> SET EXERCISE
Retype everything from the line that contains "(0.16, 0.26, 0.43))" down to the line that contains "(0.07, 0.11, 0.22))", inclusive, without altering or adding anything.

(3D scene scripts)
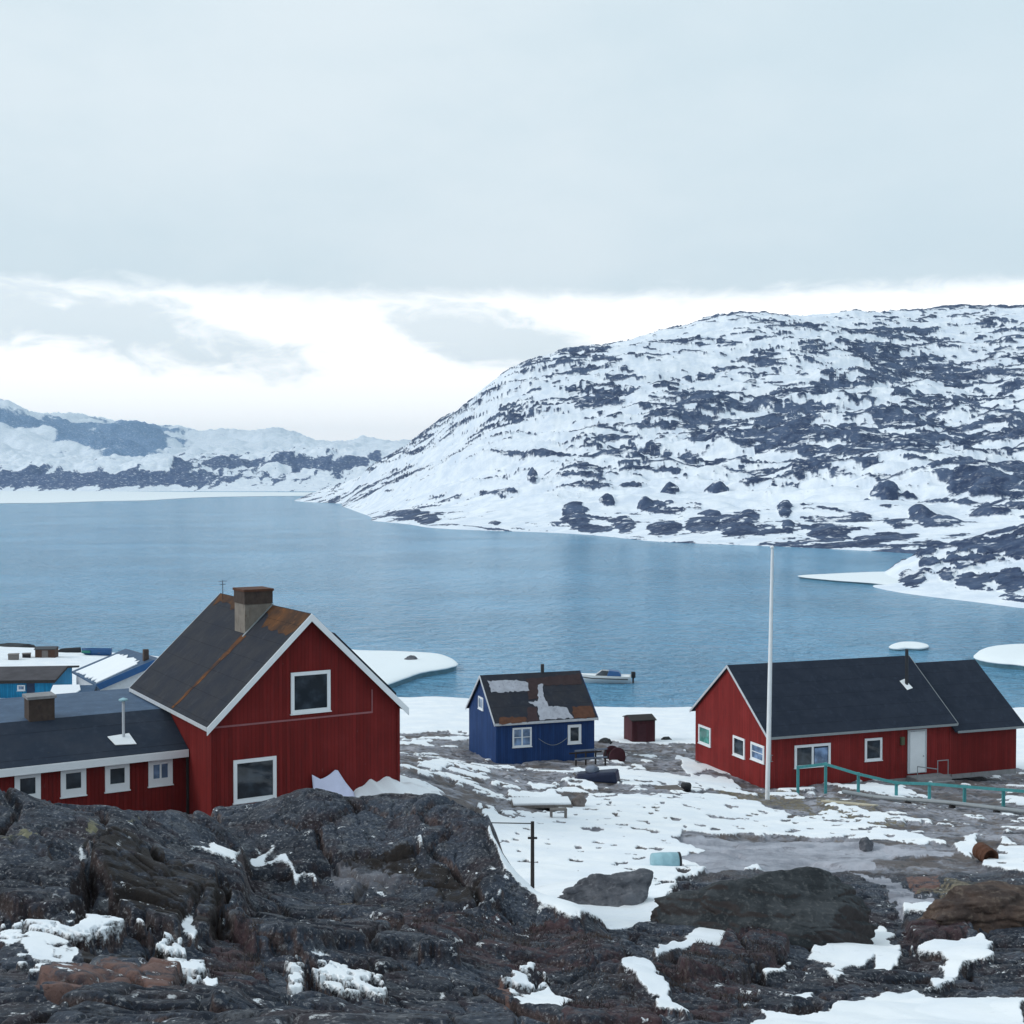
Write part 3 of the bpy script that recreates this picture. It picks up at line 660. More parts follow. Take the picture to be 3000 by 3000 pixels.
for k_ in ('flat', 'lift'): mk.pop(k_)
grd = grid_mesh('ground', V, nr, nc, ~isq, M['ground'], mk, kind='structure')
oc = grid_mesh('rock_outcrop', V, nr, nc, isq, M['ground'], mk)
tag(oc, 'big dark rounded rock outcrop with snow in its cracks, before the gabled house', 'rock outcrop')

# ------------------------------------------------------------------ water
def water_material():
    m, n, b = new_mat('fjord_water')
    p = n.n('ShaderNodeNewGeometry').outputs['Position']
    a = n.noise(n.mapping(p, (0.010, 0.004, 1), (0,0,0.5)), 1.0, 5, 0.6)
    lk(n, n.mix(n.ramp(a, 0.3, 0.7), (0.150, 0.415, 0.655), (0.195, 0.465, 0.70)), b.inputs['Base Color'])
    b.inputs['Roughness'].default_value = 0.14; b.inputs['IOR'].default_value = 1.33; b.inputs['Specular IOR Level'].default_value = 0.36
    w1 = n.noise(n.mapping(p, (0.7, 0.9, 1), (0,0,0.3)), 1.1, 5, 0.6, 0.3)
    w2 = n.noise(n.mapping(p, (0.10, 0.22, 1), (0,0,0.25)), 1.0, 4, 0.6, 0.4)
    w3 = n.noise(n.mapping(p, (0.30, 0.42, 1), (0,0,0.35)), 1.0, 4, 0.6, 0.5)
    patch = n.ramp(n.noise(p, 0.02, 4, 0.6), 0.35, 0.65, 0.55, 1.0)
    bump(n, b, n.m('MULTIPLY', n.m('ADD', n.m('ADD', w1, n.m('MULTIPLY', w3, 2.2)), n.m('MULTIPLY', w2, 1.0)), patch), 1.0, 2.6)
    return m
mb = MB(); S_ = 40000
mb.add([(-S_,-S_,0),(S_,-S_,0),(S_,S_,0),(-S_,S_,0)], [(0,1,2,3)])
wtr = mb.build('water', water_material()); wtr['kind'] = 'structure'

# ------------------------------------------------------------------ far shores
def hill_material(name, rock1, rock2):
    m, n, b = new_mat(name)
    A = n.n('ShaderNodeAttribute', attribute_name='rock').outputs['Fac']
    geo = n.n('ShaderNodeNewGeometry'); p = geo.outputs['Position']
    c = n.noise(p, 0.10, 7, 0.65); d = n.noise(p, 0.5, 5, 0.65)
    s = n.ramp(n.m('ADD', A, n.m('ADD', n.m('MULTIPLY', n.m('SUBTRACT', d, 0.5), 0.9), n.m('MULTIPLY', n.m('SUBTRACT', n.noise(n.mapping(p, (0.5, 0.5, 2.0)), 0.22, 5, 0.65), 0.5), 0.9))), 0.28, 0.72)
    k_ = n.mix(n.ramp(c, 0.40, 0.60), rock1, rock2)
    k_ = n.mix(n.m('MULTIPLY', n.ramp(d, 0.52, 0.70), 0.5), k_, (0.30, 0.32, 0.37))
    k_ = n.mix(n.m('MULTIPLY', n.ramp(n.noise(n.mapping(p, (0.3, 0.3, 1.2)), 0.35, 5, 0.65), 0.58, 0.64), 0.9), k_, (0.75, 0.79, 0.85))
    sn_ = n.mix(n.ramp(c, 0.3, 0.7), (0.66, 0.73, 0.83), (0.84, 0.88, 0.93))
    lk(n, n.mix(s, sn_, k_), b.inputs['Base Color']); b.inputs['Roughness'].default_value = 0.9; b.inputs['Specular IOR Level'].default_value = 0.1
    bump(n, b, n.m('ADD', c, n.m('MULTIPLY', d, 0.4)), 0.45, 1.5)
    return m
M['hill'] = hill_material('snowy_gneiss', (0.034, 0.052, 0.105), (0.075, 0.108, 0.185))
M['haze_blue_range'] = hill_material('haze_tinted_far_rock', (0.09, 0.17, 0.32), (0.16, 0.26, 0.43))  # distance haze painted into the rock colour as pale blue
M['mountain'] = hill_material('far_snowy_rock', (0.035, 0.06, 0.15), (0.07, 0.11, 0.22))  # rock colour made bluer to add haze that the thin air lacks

hp = P3([(930,1452,1900),(1000,1476,1232),(1090,1524,690),(1250,1545,583),(1600,1560,523),(1900,1585,447),(2300,1602,406),(2700,1624,364),(3000,1640,338),(3500,1650,325),
 (930,1441,2050),(1150,1335,1250),(1280,1268,1050),(1350,1222,960),(1440,1150,920),(1600,1062,930),(1800,1022,960),(2000,978,980),(2100,952,1000),(2200,932,1020),(2500,924,1080),(2800,906,1120),(3000,900,1130),(3500,890,1130),
 (2100,1460,560),(2100,1390,640),(2100,1260,740),(2100,1100,870),(1600,1470,610),(1600,1400,680),(1600,1280,780),(1600,1150,870),(2700,1500,455),(2700,1420,530),(2700,1270,660),(2700,1080,900),(3000,1500,430),(3000,1300,620),(3000,1060,900),(3500,1300,600),
 (1200,1490,720),(1200,1420,850),(1200,1350,1000),(1350,1490,660),(1350,1400,760),(1350,1300,870),(1050,1440,1150),(1020,1420,1500)])
hp += [W3(2100,1500,100),W3(2800,1600,105),W3(1600,1350,70),W3(1350,1350,40),W3(1150,1700,20),W3(3500,1600,105),W3(950,2600,0),W3(900,1700,-6),W3(1000,1000,-4),W3(1250,520,-6),W3(1600,470,-6),W3(2300,360,-6),W3(3000,300,-6),W3(3500,290,-6),W3(1090,600,-6),W3(880,2100,-6),W3(800,2300,-8),W3(700,1800,-12),W3(850,1300,-10)]
hev = tps_fit(hp, 1e-4, 8.0)
ph_ = np.linspace(R(-11), R(36), 1150); lr_ = np.linspace(math.log(290), math.log(2700), 640)
hpm, hlm = np.meshgrid(ph_, lr_); hr, hc = hpm.shape
hz = hev(hpm, hlm).ravel(); hx = (np.exp(hlm)*np.sin(hpm)).ravel(); hy = (np.exp(hlm)*np.cos(hpm)).ravel()
hgt = np.clip(hz/20, 0, 1)
strx = hx*0.97 + hy*0.24; stry = -hx*0.24 + hy*0.97
hz0 = hz.copy()
zz_ = hz0*2.0 + stry*0.5
lump = billow(strx/120, zz_/52, 5, 101, 0.52)
top_ = sstep(hz0, 60, 120)
hz = hz + hgt*((24-14*top_)*(lump-0.27) + 4*fbm(strx/24, zz_/16, 4, 103, 0.55))
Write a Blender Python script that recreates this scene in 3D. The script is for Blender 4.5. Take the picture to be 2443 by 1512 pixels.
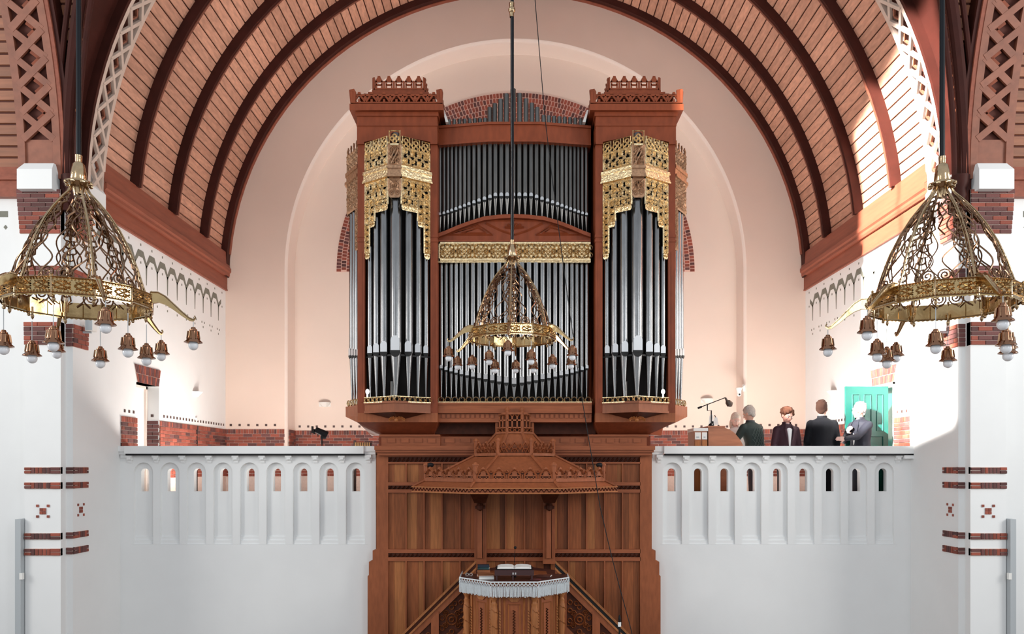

> RESPONSE
M['haze_blue_range'] = hill_material('haze_tinted_far_rock', (0.09, 0.17, 0.32), (0.16, 0.26, 0.43))  # distance haze painted into the rock colour as pale blue
M['mountain'] = hill_material('far_snowy_rock', (0.035, 0.06, 0.15), (0.07, 0.11, 0.22))  # rock colour made bluer to add haze that the thin air lacks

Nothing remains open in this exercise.